Наука же, со своей стороны, в эту эпоху осуществила «неподобающее и вредное смещение рангов» между собой и философией, так что в конце концов и сами чистые учёные могли бы исполнять роль философов. «Провозглашение независимости человека науки, его эмансипация от философии» есть, в сущности, «инстинкт черни»: наука стремится «в своей чрезмерной заносчивости и безрассудстве предписывать законы философии и со своей стороны разыгрывать «“господина”, — что говорю я! — философа». Специалист инстинктивно обороняется от всяких синтетических задач, прилежный работник — от аристократического otium, утилитарист — от философии как ряда опровергнутых систем, употребление которых никому не приносит пользы (ПТСДЗ, 324).

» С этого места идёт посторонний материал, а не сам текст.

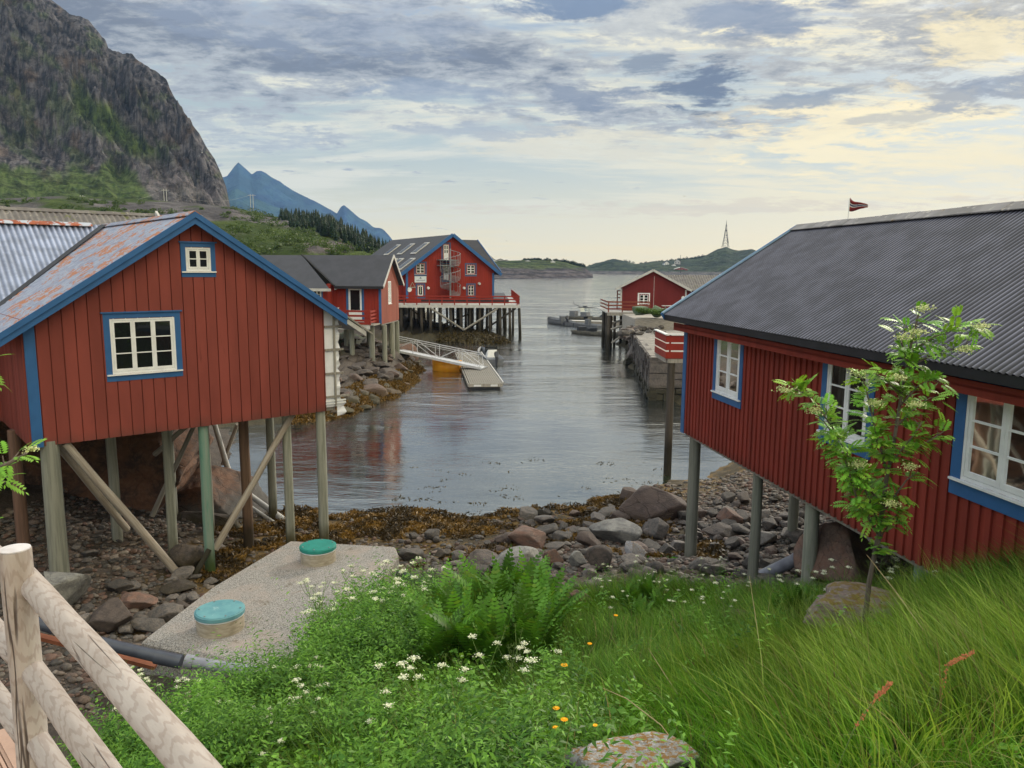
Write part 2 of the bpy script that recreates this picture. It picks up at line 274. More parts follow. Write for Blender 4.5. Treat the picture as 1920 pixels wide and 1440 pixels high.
LICHEN2 = rockmat('white_lichen_rock', (.36, .36, .38), (.25, .25, .27), (.50, .50, .52), lich=((.68, .69, .72), .56), moss=((.30, .17, .06), .60), sc=4, rnd=0, crack=.3)
WALLST = rockmat('quay_stone', (.11, .095, .09), (.07, .065, .065), (.16, .14, .13), rnd=.3, crack=.3, sc=1.4, tide=(.8, (.035, .033, .022)))
# ------------------------------------------------------------------ mesh helpers
def tag(o, label=None, cat=None, group=None, kind=None):
    if label: o['label'] = label
    if cat: o['category'] = cat
    if group: o['group'] = group
    if kind: o['kind'] = kind
    return o
def thing(name, label, cat, loc=(0, 0, 0), rz=0., group=None):
    o = bpy.data.objects.new(name, None); o.empty_display_size = .2; C.objects.link(o); o.location = loc; o.rotation_euler = (0, 0, rz)
    return tag(o, label, cat, group)
def link(name, me, parent=None, loc=None):
    o = bpy.data.objects.new(name, me); C.objects.link(o)
    if parent is not None: o.parent = parent
    if loc is not None: o.location = loc
    return o
def copy_tree(o, parent=None):
    c = o.copy(); C.objects.link(c)
    if parent is not None: c.parent = parent
    for ch in list(o.children): copy_tree(ch, c)
    return c
def npmesh(name, V, Fc, mat, col=None, smooth=False):
    """V (n,3), Fc (m,k) same-size faces or list of such arrays"""
    Fs = Fc if isinstance(Fc, list) else [Fc]
    me = bpy.data.meshes.new(name); me.vertices.add(len(V)); me.vertices.foreach_set('co', np.asarray(V, np.float32).ravel())
    tot = sum(f.size for f in Fs); npol = sum(len(f) for f in Fs)
    me.loops.add(tot); me.loops.foreach_set('vertex_index', np.concatenate([f.ravel() for f in Fs]).astype(np.int32))
    me.polygons.add(npol); sz = np.concatenate([np.full(len(f), f.shape[1]) for f in Fs]); st = np.concatenate([[0], np.cumsum(sz)[:-1]])
    me.polygons.foreach_set('loop_start', st.astype(np.int32)); me.polygons.foreach_set('loop_total', sz.astype(np.int32))
    if smooth: me.polygons.foreach_set('use_smooth', np.ones(npol, bool))
    if col is not None:
        a = me.color_attributes.new('col', 'FLOAT_COLOR', 'POINT'); c4 = np.ones((len(V), 4), np.float32); c4[:, :3] = col; a.data.foreach_set('color', c4.ravel())
    me.update(calc_edges=True); me.materials.append(mat); return me
class MB:
    def __init__(s): s.v = []; s.f = []
    def add(s, vs, fs):
        n = len(s.v); s.v += [tuple(v) for v in vs]; s.f += [tuple(n+i for i in f) for f in fs]; return s
    def hexa(s, p): # 8 points: bottom 0-3, top 4-7
        return s.add(p, [(3, 2, 1, 0), (4, 5, 6, 7), (0, 1, 5, 4), (1, 2, 6, 5), (2, 3, 7, 6), (3, 0, 4, 7)])
    def box(s, x0, x1, y0, y1, z0, z1):
        return s.hexa([(x0, y0, z0), (x1, y0, z0), (x1, y1, z0), (x0, y1, z0), (x0, y0, z1), (x1, y0, z1), (x1, y1, z1), (x0, y1, z1)])
    def fbox(s, fr, s0, s1, d0, d1, z0, z1, z0b=None, z1b=None):
        z0b = z0 if z0b is None else z0b; z1b = z1 if z1b is None else z1b; P = fr.p
        return s.hexa([P(s0, d0, z0), P(s1, d0, z0b), P(s1, d1, z0b), P(s0, d1, z0), P(s0, d0, z1), P(s1, d0, z1b), P(s1, d1, z1b), P(s0, d1, z1)])
    def beam(s, p0, p1, wid, hgt, side=None):
        p0, p1 = Vector(p0), Vector(p1); a = (p1-p0).normalized()
        sd = Vector(side) if side else a.cross(Vector((0, 0, 1)))
        if sd.length < 1e-4: sd = Vector((1, 0, 0))
        sd = (sd-a*sd.dot(a)).normalized()*wid/2; up = a.cross(sd).normalized()*hgt/2
        return s.hexa([p0-sd-up, p0+sd-up, p1+sd-up, p1-sd-up, p0-sd+up, p0+sd+up, p1+sd+up, p1-sd+up])
    def tube(s, p0, p1, r0, r1=None, n=10, cap=True):
        r1 = r0 if r1 is None else r1; p0, p1 = Vector(p0), Vector(p1); a = (p1-p0).normalized()
        x = a.orthogonal().normalized(); y = a.cross(x); vs = []
        for p, r in ((p0, r0), (p1, r1)):
            for i in range(n): th = 2*PI*i/n; vs.append(p+x*math.cos(th)*r+y*math.sin(th)*r)
        fs = [(i, (i+1) % n, n+(i+1) % n, n+i) for i in range(n)]
        if cap: fs += [tuple(range(n-1, -1, -1)), tuple(range(n, 2*n))]
        return s.add(vs, fs)
    def path(s, pts, rs, n=8):
        pts = [Vector(p) for p in pts]; rs = rs if hasattr(rs, '__len__') else [rs]*len(pts); vs = []; x = None
        for i, p in enumerate(pts):
            a = (pts[min(i+1, len(pts)-1)]-pts[max(i-1, 0)]).normalized()
            x = a.orthogonal().normalized() if x is None else (x-a*x.dot(a)).normalized(); y = a.cross(x)
            vs += [p+(x*math.cos(2*PI*k/n)+y*math.sin(2*PI*k/n))*rs[i] for k in range(n)]
        fs = [(i*n+k, i*n+(k+1) % n, (i+1)*n+(k+1) % n, (i+1)*n+k) for i in range(len(pts)-1) for k in range(n)]
        fs += [tuple(range(n-1, -1, -1)), tuple(range((len(pts)-1)*n, len(pts)*n))]
        return s.add(vs, fs)
    def cyl(s, c, r, z0, z1, n=32, r1=None): return s.tube((c[0], c[1], z0), (c[0], c[1], z1), r, r1, n)
    def poly(s, pts, thick): # extrude planar polygon along vector
        n = len(pts); t = Vector(thick); vs = [Vector(p) for p in pts]+[Vector(p)+t for p in pts]
        return s.add(vs, [tuple(range(n-1, -1, -1)), tuple(range(n, 2*n))]+[(i, (i+1) % n, n+(i+1) % n, n+i) for i in range(n)])
    def mesh(s, name, mat, smooth=False):
        me = bpy.data.meshes.new(name); me.from_pydata(s.v, [], s.f); me.materials.append(mat)
        bm = bmesh.new(); bm.from_mesh(me); bmesh.ops.recalc_face_normals(bm, faces=bm.faces); bm.to_mesh(me); bm.free()
        if smooth:
            me.polygons.foreach_set('use_smooth', np.ones(len(me.polygons), bool))
            try: me.set_sharp_from_angle(angle=math.radians(40))
            except Exception: pass
        return me
    def build(s, name, mat, parent=None, smooth=False, bevel=0., label=None):
        o = link(name, s.mesh(name, mat, smooth), parent)
        if bevel:
            b = o.modifiers.new('b', 'BEVEL'); b.width = bevel; b.segments = 2; b.limit_method = 'ANGLE'
        if label: o['label'] = label
        return o
class Fr: # wall frame: origin, direction along, outward normal, all in parent's local space
    def __init__(s, o, u, n): s.o = Vector((o[0], o[1], 0)); s.u = Vector((u[0], u[1], 0)); s.n = Vector((n[0], n[1], 0))
    def p(s, a, d, z): return s.o+s.u*a+s.n*d+Vector((0, 0, z))
def clad(fr, s0, s1, zb, zt, openings=(), bw=.24, gap=.022, thick=.05, proud=.034, alt=True):
    """vertical boards with openings; zb, zt are functions of s"""
    mb = MB(); k = 0; x = s0
    while x < s1-1e-4:
        w = bw
        e = min(x+w, s1); d = random.uniform(0, .004)
        cuts = sorted({x, e} | {v for o in openings for v in (o[0], o[1]) if x < v < e})
        if hasattr(zt, 'apex') and x < zt.apex < e: cuts = sorted(set(cuts) | {zt.apex})
        for a, b in zip(cuts[:-1], cuts[1:]):
            mid = (a+b)/2; iv = [(None, None)]; zs = sorted([(o[2], o[3]) for o in openings if o[0]-1e-6 < mid < o[1]+1e-6])
            segs = []; lo = 'B'
            for z0, z1 in zs: segs.append((lo, z0)); lo = z1
            segs.append((lo, 'T'))
            for lo_, hi_ in segs:
                za, zb_ = (zb(a), zb(b)) if lo_ == 'B' else (lo_, lo_)
                ta, tb = (zt(a), zt(b)) if hi_ == 'T' else (hi_, hi_)
                mb.fbox(fr, a, b, -thick, 0, za, ta, zb_, tb)
                aa = a+(gap if a == x else 0)
                if alt: mb.fbox(fr, aa, b, .0005, proud+d, za-.01, ta, zb_-.01, tb)
                else:
                    ps, pe = max(a, x), min(b, x+bw*.56)
                    if pe > ps+1e-4:
                        g = lambda q, va, vb: va+(vb-va)*(q-a)/(b-a)
                        mb.fbox(fr, ps, pe, .0005, proud+d, g(ps, za, zb_)-.01, g(ps, ta, tb), g(pe, za, zb_)-.01, g(pe, ta, tb))
        x = e; k += 1
    return mb
def window(parent, fr, s0, s1, z0, z1, cols, rows, casing=.11, cmat=None, name='window', glassm=None, recess=0., sill=True, head=True, fw=.05, mw=.022, stile=.085, label=None, sillmat=None, wf=None):
    """s0..s1,z0..z1 outer edge of white frame; casing around it"""
    cmat = cmat or BLUE; glassm = glassm or GLASS; wf = wf or WHITE
    mb = MB(); c = casing
    if c:
        mb.fbox(fr, s0-c, s0, .0, .042, z0-c*.4, z1+c*.9); mb.fbox(fr, s1, s1+c, .0, .042, z0-c*.4, z1+c*.9)
        mb.fbox(fr, s0, s1, .0, .041, z1, z1+c*.88)
        mb.fbox(fr, s0-c*.98, s1+c*.98, .0, .046, z0-c*1.25, z0-.03)
        if head: mb.fbox(fr, s0-c-.04, s1+c+.04, .0, .075, z1+c*.9, z1+c*.9+.03)
    else: mb.fbox(fr, s0-.01, s1+.01, .0, .01, z0-.01, z0)
    wn = mb.build(name, cmat, parent)
    if label: wn['label'] = label
    fb = MB(); d0, d1 = .008-recess, .034
    fb.fbox(fr, s0, s0+fw, d0, d1, z0, z1); fb.fbox(fr, s1-fw, s1, d0, d1, z0, z1)
    fb.fbox(fr, s0+fw, s1-fw, d0, d1, z1-fw, z1); fb.fbox(fr, s0+fw, s1-fw, d0, d1, z0, z0+fw)
    pw = (s1-s0-2*fw)/cols; S = stile*.55; gd = .012
    for i in range(cols):
        a = s0+fw+i*pw; b = a+pw
        if i: fb.fbox(fr, a-.006, a+.006, d0, .036, z0+fw, z1-fw)
        fb.fbox(fr, a+.004, a+S, d0, .03, z0+fw+.004, z1-fw-.004); fb.fbox(fr, b-S, b-.004, d0, .03, z0+fw+.004, z1-fw-.004)
        fb.fbox(fr, a+S, b-S, d0, .03, z1-fw-S, z1-fw-.004); fb.fbox(fr, a+S, b-S, d0, .03, z0+fw+.004, z0+fw+S*1.3)
        zz0, zz1 = z0+fw+S*1.3, z1-fw-S
        for j in range(1, rows):
            zc = zz0+(zz1-zz0)*j/rows; fb.fbox(fr, a+S, b-S, d0, .026, zc-mw/2, zc+mw/2)
    fb.build('frame', wf, wn)
    gb = MB(); gb.add([fr.p(s0+fw, gd, z0+fw), fr.p(s1-fw, gd, z0+fw), fr.p(s1-fw, gd, z1-fw), fr.p(s0+fw, gd, z1-fw)], [(0, 1, 2, 3)]); gb.build('pane', glassm, wn)
    if sill:
        MB().fbox(fr, s0-c*.7-.03, s1+c*.7+.03, .0, .085, z0-.032, z0-.004).build('sill', sillmat or WHITE, wn)
    return wn
def corr(A, B, Cc, Dd, pitch, amp, n_down=1, jitter=0.):
    """corrugated sheet between ridge A->B and eave D->C"""
    A, B, Cc, Dd = [np.array(v, float) for v in (A, B, Cc, Dd)]
    L = max(np.linalg.norm(B-A), np.linalg.norm(Cc-Dd)); nw = int(L/pitch*8); nrm = np.cross(B-A if np.linalg.norm(B-A) > .01 else Cc-Dd, Dd-A); nrm /= np.linalg.norm(nrm)
    if nrm[2] < 0: nrm = -nrm
    dirE = (Cc-Dd)/np.linalg.norm(Cc-Dd); s = np.linspace(0, 1, nw+1); V = []; PH = []
    tt = np.linspace(0, 1, n_down+1)
    for tv in tt:
        P = (A+(Dd-A)*tv)[None]+((B+(Cc-B)*tv)-(A+(Dd-A)*tv))[None]*s[:, None]
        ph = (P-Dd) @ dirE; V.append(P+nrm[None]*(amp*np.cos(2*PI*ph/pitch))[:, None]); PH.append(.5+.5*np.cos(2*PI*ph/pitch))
    V = np.concatenate(V); n = nw+1
    i = np.arange(nw)[None, :]+np.arange(n_down)[:, None]*n; i = i.ravel()
    Fq = np.stack([i, i+1, i+n+1, i+n], 1)
    corr.ph = np.concatenate(PH)
    return V, Fq
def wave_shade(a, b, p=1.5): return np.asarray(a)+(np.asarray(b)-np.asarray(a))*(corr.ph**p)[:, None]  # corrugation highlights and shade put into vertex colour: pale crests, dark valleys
def vn(x, y, seed=0):
    xi = np.floor(x).astype(np.int64); yi = np.floor(y).astype(np.int64); fx = x-xi; fy = y-yi
    fx = fx*fx*fx*(fx*(fx*6-15)+10); fy = fy*fy*fy*(fy*(fy*6-15)+10)
    def h(a, b):
        n = (a*374761393+b*668265263+seed*1442695041) & 0xffffffff; n = ((n ^ (n >> 13))*1274126177) & 0xffffffff
        return ((n ^ (n >> 16)) & 0xffff)/65535.
    return (h(xi, yi)*(1-fx)+h(xi+1, yi)*fx)*(1-fy)+(h(xi, yi+1)*(1-fx)+h(xi+1, yi+1)*fx)*fy
def fbm(x, y, oct=5, seed=0, gain=.5, ridged=False):
    s = 0; a = 1; tot = 0
    for o in range(oct):
        v = vn(x, y, seed+o*17); v = 1-abs(2*v-1) if ridged else v
        s = s+a*v; tot += a; a *= gain; x = x*2.03+11.3; y = y*2.03+5.7
    return s/tot
def log(name, p0, p1, r0, r1, mat, parent=None, n=14, seg=1, wob=0., dome=0.):
    """a round timber as its own object, local Z along its axis"""
    p0, p1 = Vector(p0), Vector(p1); L = (p1-p0).length; mb = MB(); pts = []; rs = []
    for i in range(seg+1):
        f = i/seg; pts.append(Vector((random.uniform(-wob, wob), random.uniform(-wob, wob), L*f)) if 0 < i < seg else Vector((0, 0, L*f))); rs.append(r0+(r1-r0)*f)
    if dome:
        pts = [Vector((0, 0, -dome)), Vector((0, 0, -dome*.6))]+pts; rs = [r0*.35, r0*.85]+rs
    mb.path(pts, rs, n); o = mb.build(name, mat, parent, smooth=True)
    o.location = p0; o.rotation_mode = 'QUATERNION'; o.rotation_quaternion = (p1-p0).to_track_quat('Z', 'X')
    return o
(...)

Философствование, как его описывает Ницше, при всём присущем ему «повелевании», само в конце концов есть некий поиск. Позволительно спросить, как возможно со стороны философии руководство наукой, если сама философия не «есть» истина как таковая. Ницше едва ли объяснил, как должно происходить такое руководство. И на вопрос «что? есть философствование» Ницше применительно к любому времени не дал известного нам однозначного ответа. Философия как понятийная структура, как представленное творение, как разумное, связное в себе мышление — почти вся история философии для него, скорее, сомнительна. Истина для Ницше отнюдь не имеет здесь безусловно твёрдой почвы.